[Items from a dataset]
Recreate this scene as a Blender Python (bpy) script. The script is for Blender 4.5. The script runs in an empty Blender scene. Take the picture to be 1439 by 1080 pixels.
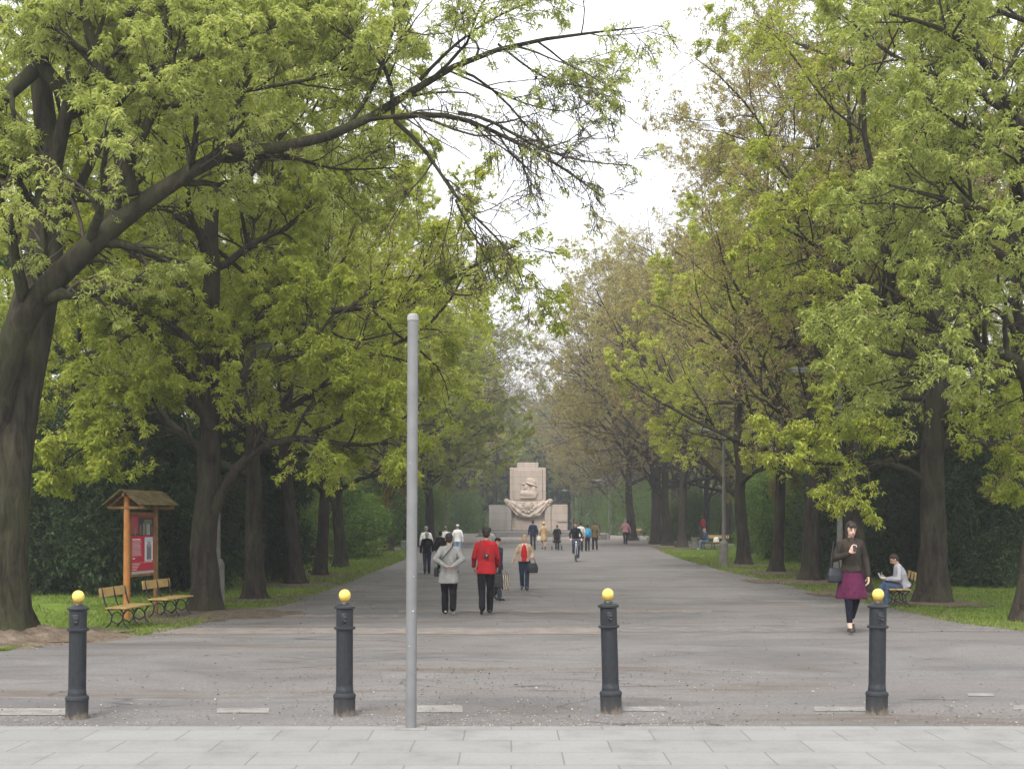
import bpy, math, random
import numpy as np
from mathutils import Vector, Matrix, Euler
C = bpy.context.scene.collection
PI = math.pi
F, HX, HY, CH = 1800.0, 719.5, 729.0, 1.85   # focal length and horizon in photo pixels, eye height
rng = np.random.default_rng(7)
random.seed(7)

def gd(py): return CH * F / (py - HY)                     # distance of a ground point seen at height py
def gx(px, d): return (px - HX) * d / F
def ground_pt(px, py):
    d = gd(py); return Vector((gx(px, d), d, 0))
def pt(px, py, d): return Vector((gx(px, d), d, CH + (HY - py) * d / F))

# ---------------------------------------------------------------- tagging
def tag(o, label=None, cat=None, group=None, kind=None):
    if label: o['label'] = label
    if cat: o['category'] = cat
    if group: o['group'] = group
    if kind: o['kind'] = kind
    return o
def empty(name, loc, rz=0, label=None, cat=None, group=None, sc=1.0):
    o = bpy.data.objects.new(name, None); C.objects.link(o)
    o.location = loc; o.rotation_euler = (0, 0, rz); o.scale = (sc, sc, sc)
    o.empty_display_size = .2
    return tag(o, label, cat, group)
def copy_tree(o, parent=None):
    c = o.copy(); C.objects.link(c); c.parent = parent
    for k in ('label', 'group'):
        if parent is None and k in c: del c[k]
    for ch in o.children: copy_tree(ch, c)
    return c

# ---------------------------------------------------------------- meshes
def mesh_obj(name, verts, faces, mat, parent=None, smooth=False, loc=None):
    me = bpy.data.meshes.new(name)
    me.from_pydata([tuple(v) for v in verts], [], [tuple(f) for f in faces])
    me.validate(); me.update()
    if smooth: me.polygons.foreach_set('use_smooth', [True] * len(me.polygons))
    o = bpy.data.objects.new(name, me); C.objects.link(o)
    if mat: me.materials.append(mat)
    if parent: o.parent = parent
    if loc is not None: o.location = loc
    return o
def np_mesh(name, V, Fc, mat, parent=None, smooth=False, tint=None):
    """V (n,3), Fc (m,k) constant k"""
    me = bpy.data.meshes.new(name)
    V = np.ascontiguousarray(V, dtype=np.float32); Fc = np.ascontiguousarray(Fc, dtype=np.int32)
    m, k = Fc.shape
    me.vertices.add(len(V)); me.vertices.foreach_set('co', V.ravel())
    me.loops.add(m * k); me.loops.foreach_set('vertex_index', Fc.ravel())
    me.polygons.add(m); me.polygons.foreach_set('loop_start', np.arange(0, m * k, k, dtype=np.int32))
    me.polygons.foreach_set('loop_total', np.full(m, k, dtype=np.int32))
    me.polygons.foreach_set('use_smooth', np.full(m, smooth, dtype=bool))
    if tint is not None:
        a = me.attributes.new('tint', 'FLOAT', 'POINT'); a.data.foreach_set('value', np.ascontiguousarray(tint, dtype=np.float32))
    me.update(calc_edges=True)
    o = bpy.data.objects.new(name, me); C.objects.link(o)
    if mat: me.materials.append(mat)
    if parent: o.parent = parent
    return o
class MB:
    def __init__(s): s.v = []; s.f = []
    def add(s, v, f):
        b = len(s.v); s.v += [tuple(x) for x in v]; s.f += [tuple(i + b for i in x) for x in f]; return s
    def box(s, c, size, rz=0, bev=0.0, M=None):
        x, y, z = size[0] / 2, size[1] / 2, size[2] / 2
        b = min(bev, x * .9, y * .9, z * .9)
        if b > 0:
            vs = []; 
            import itertools
            loc = []
            for sx in (-1, 1):
                for sy in (-1, 1):
                    for sz in (-1, 1):
                        loc += [(sx * x, sy * (y - b), sz * (z - b)), (sx * (x - b), sy * y, sz * (z - b)), (sx * (x - b), sy * (y - b), sz * z)]
            id = lambda sx, sy, sz, k: ((sx > 0) * 4 + (sy > 0) * 2 + (sz > 0)) * 3 + k
            fs = []
            for sg in (-1, 1):
                q = [(-1, -1), (1, -1), (1, 1), (-1, 1)]
                if sg < 0: q = q[::-1]
                fs.append([id(sg, a, c2, 0) for a, c2 in q])
                fs.append([id(c2, sg, a, 1) for a, c2 in q])
                fs.append([id(a, c2, sg, 2) for a, c2 in q])
            for a in (-1, 1):
                for b2 in (-1, 1):
                    e = [id(a, b2, -1, 0), id(a, b2, -1, 1), id(a, b2, 1, 1), id(a, b2, 1, 0)]
                    fs.append(e if a * b2 > 0 else e[::-1])
                    e = [id(-1, a, b2, 1), id(-1, a, b2, 2), id(1, a, b2, 2), id(1, a, b2, 1)]
                    fs.append(e if a * b2 > 0 else e[::-1])
                    e = [id(a, -1, b2, 2), id(a, -1, b2, 0), id(a, 1, b2, 0), id(a, 1, b2, 2)]
                    fs.append(e if a * b2 > 0 else e[::-1])
                    for c2 in (-1, 1):
                        e = [id(a, b2, c2, 0), id(a, b2, c2, 1), id(a, b2, c2, 2)]
                        fs.append(e if a * b2 * c2 > 0 else e[::-1])
            vs = loc
        else:
            vs = [(i * x, j * y, k * z) for i in (-1, 1) for j in (-1, 1) for k in (-1, 1)]
            fs = [(0, 1, 3, 2), (4, 6, 7, 5), (0, 4, 5, 1), (2, 3, 7, 6), (0, 2, 6, 4), (1, 5, 7, 3)]
        R = M if M is not None else Matrix.Rotation(rz, 3, 'Z')
        return s.add([R @ Vector(v) + Vector(c) for v in vs], fs)
    def tube(s, pts, r, k=8, closed=False):
        pts = [Vector(p) for p in pts]; n = len(pts)
        rs = r if hasattr(r, '__len__') else [r] * n
        vs = []; prev = None
        for i, p in enumerate(pts):
            if closed: t = pts[(i + 1) % n] - pts[i - 1]
            else: t = pts[min(i + 1, n - 1)] - pts[max(i - 1, 0)]
            t.normalize()
            if prev is None:
                ref = Vector((0, 0, 1)) if abs(t.z) < .9 else Vector((1, 0, 0)); u = t.cross(ref).normalized()
            else: u = (prev - t * prev.dot(t)).normalized()
            prev = u; w = t.cross(u)
            for j in range(k):
                a = 2 * PI * j / k; vs.append(p + (u * math.cos(a) + w * math.sin(a)) * rs[i])
        fs = []
        for i in range(n if closed else n - 1):
            for j in range(k):
                a = i * k + j; b = i * k + (j + 1) % k; i2 = (i + 1) % n
                fs.append((a, b, i2 * k + (j + 1) % k, i2 * k + j))
        if not closed: fs += [tuple(range(k))[::-1], tuple((n - 1) * k + j for j in range(k))]
        return s.add(vs, fs)
    def lathe(s, prof, k=24, c=(0, 0, 0), mod=None, R=None):
        vs = []; n = len(prof)
        for i, (r, z) in enumerate(prof):
            for j in range(k):
                a = 2 * PI * j / k; rr = r * (mod(a, z) if mod else 1)
                p = Vector((rr * math.cos(a), rr * math.sin(a), z))
                if R is not None: p = R @ p
                vs.append(p + Vector(c))
        fs = [(i * k + j, i * k + (j + 1) % k, (i + 1) * k + (j + 1) % k, (i + 1) * k + j) for i in range(n - 1) for j in range(k)]
        fs += [tuple(range(k))[::-1], tuple((n - 1) * k + j for j in range(k))]
        return s.add(vs, fs)
    def build(s, name, mat, parent=None, smooth=False, loc=None):
        o = mesh_obj(name, s.v, s.f, mat, parent, smooth, loc)
        if smooth:
            try: o.data.set_sharp_from_angle(angle=math.radians(38))
            except Exception: pass
        return o

# closed primitives for fusing
def ell(c, r, R=None, k=14, n=9):
    vs = [Vector((0, 0, -1))]
    for i in range(1, n):
        ph = PI * i / n
        vs += [Vector((math.sin(ph) * math.cos(2 * PI * j / k), math.sin(ph) * math.sin(2 * PI * j / k), -math.cos(ph))) for j in range(k)]
    vs.append(Vector((0, 0, 1))); out = []
    for v in vs:
        p = Vector((v.x * r[0], v.y * r[1], v.z * r[2]))
        if R is not None: p = R @ p
        out.append(p + Vector(c))
    fs = [(0, 1 + (j + 1) % k, 1 + j) for j in range(k)]
    for i in range(n - 2):
        for j in range(k):
            a = 1 + i * k + j; b = 1 + i * k + (j + 1) % k
            fs.append((a, b, b + k, a + k))
    L = len(out) - 1
    fs += [(L, 1 + (n - 2) * k + j, 1 + (n - 2) * k + (j + 1) % k) for j in range(k)]
    return out, fs
def cap(a, b, ra, rb, k=12):
    a = Vector(a); b = Vector(b); t = (b - a).normalized()
    ref = Vector((0, 0, 1)) if abs(t.z) < .9 else Vector((1, 0, 0))
    u = t.cross(ref).normalized(); w = t.cross(u)
    rings = [(a - t * ra * math.cos(x), ra * math.sin(x)) for x in (.5, 1.0)] + [(a, ra), (b, rb)] + [(b + t * rb * math.cos(x), rb * math.sin(x)) for x in (1.0, .5)]
    vs = [a - t * ra]
    for c, r in rings: vs += [c + (u * math.cos(2 * PI * j / k) + w * math.sin(2 * PI * j / k)) * r for j in range(k)]
    vs.append(b + t * rb); n = len(rings)
    fs = [(0, 1 + (j + 1) % k, 1 + j) for j in range(k)]
    for i in range(n - 1):
        for j in range(k):
            p = 1 + i * k + j; q = 1 + i * k + (j + 1) % k; fs.append((p, q, q + k, p + k))
    L = len(vs) - 1
    fs += [(L, 1 + (n - 1) * k + j, 1 + (n - 1) * k + (j + 1) % k) for j in range(k)]
    return vs, fs
def loft(rings, k=18, R=None, wob=0.0):
    vs = []
    for i, (cx, cy, cz, rx, ry) in enumerate(rings):
        for j in range(k):
            a = 2 * PI * j / k; m = 1 + wob * math.sin(5 * a + 1.3) * (1 - i / len(rings))
            p = Vector((cx + rx * m * math.cos(a), cy + ry * m * math.sin(a), cz))
            vs.append(R @ p if R is not None else p)
    n = len(rings)
    fs = [(i * k + j, i * k + (j + 1) % k, (i + 1) * k + (j + 1) % k, (i + 1) * k + j) for i in range(n - 1) for j in range(k)]
    fs += [tuple(range(k))[::-1], tuple((n - 1) * k + j for j in range(k))]
    return vs, fs
def fuse(name, prims, voxel, mat, parent=None, smooth_it=2, fold=0.0):
    mb = MB()
    for v, f in prims: mb.add(v, f)
    o = mesh_obj('tmp', mb.v, mb.f, None)
    m = o.modifiers.new('r', 'REMESH'); m.mode = 'VOXEL'; m.voxel_size = voxel
    if smooth_it:
        m = o.modifiers.new('s', 'SMOOTH'); m.factor = .5; m.iterations = smooth_it
    if fold:
        for ns, k in ((.16, 1.0), (.05, .45)):
            t = bpy.data.textures.new('folds', 'CLOUDS'); t.noise_scale = ns; t.noise_depth = 1
            m = o.modifiers.new('d', 'DISPLACE'); m.texture = t; m.strength = fold * k; m.mid_level = .45; m.texture_coords = 'LOCAL'
    dg = bpy.context.evaluated_depsgraph_get(); dg.update()
    me = bpy.data.meshes.new_from_object(o.evaluated_get(dg))
    bpy.data.objects.remove(o)
    me.name = name; me.materials.clear(); me.materials.append(mat)
    me.polygons.foreach_set('use_smooth', [True] * len(me.polygons))
    q = bpy.data.objects.new(name, me); C.objects.link(q); q.parent = parent
    return q

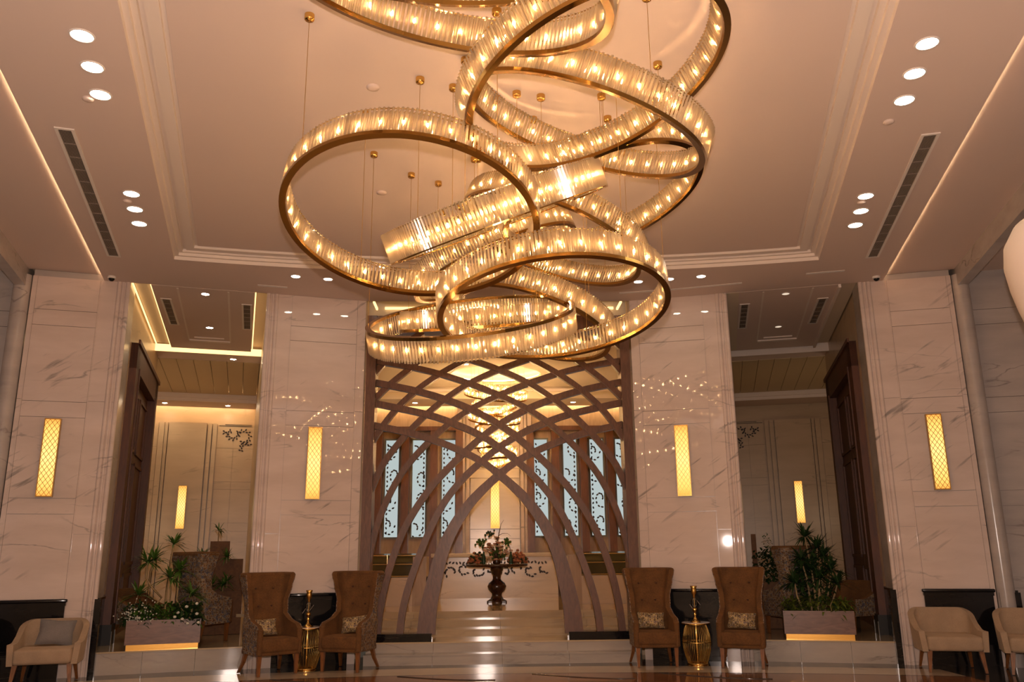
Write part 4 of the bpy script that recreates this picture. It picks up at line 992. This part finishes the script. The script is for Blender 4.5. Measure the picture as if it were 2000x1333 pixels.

Aim of the exercise: Leave out the pictures and restate, word for word, the lines from the top of the data through the line containing "random.seed(7)", both included.

Solution for this task:
Recreate this scene as a Blender Python (bpy) script. The script is for Blender 4.5. The script runs in an empty Blender scene. Take the picture to be 1439 by 1080 pixels.
import bpy, math, random
import numpy as np
from mathutils import Vector, Matrix, Euler
C = bpy.context.scene.collection
PI = math.pi
F, HX, HY, CH = 1800.0, 719.5, 729.0, 1.85   # focal length and horizon in photo pixels, eye height
rng = np.random.default_rng(7)
random.seed(7)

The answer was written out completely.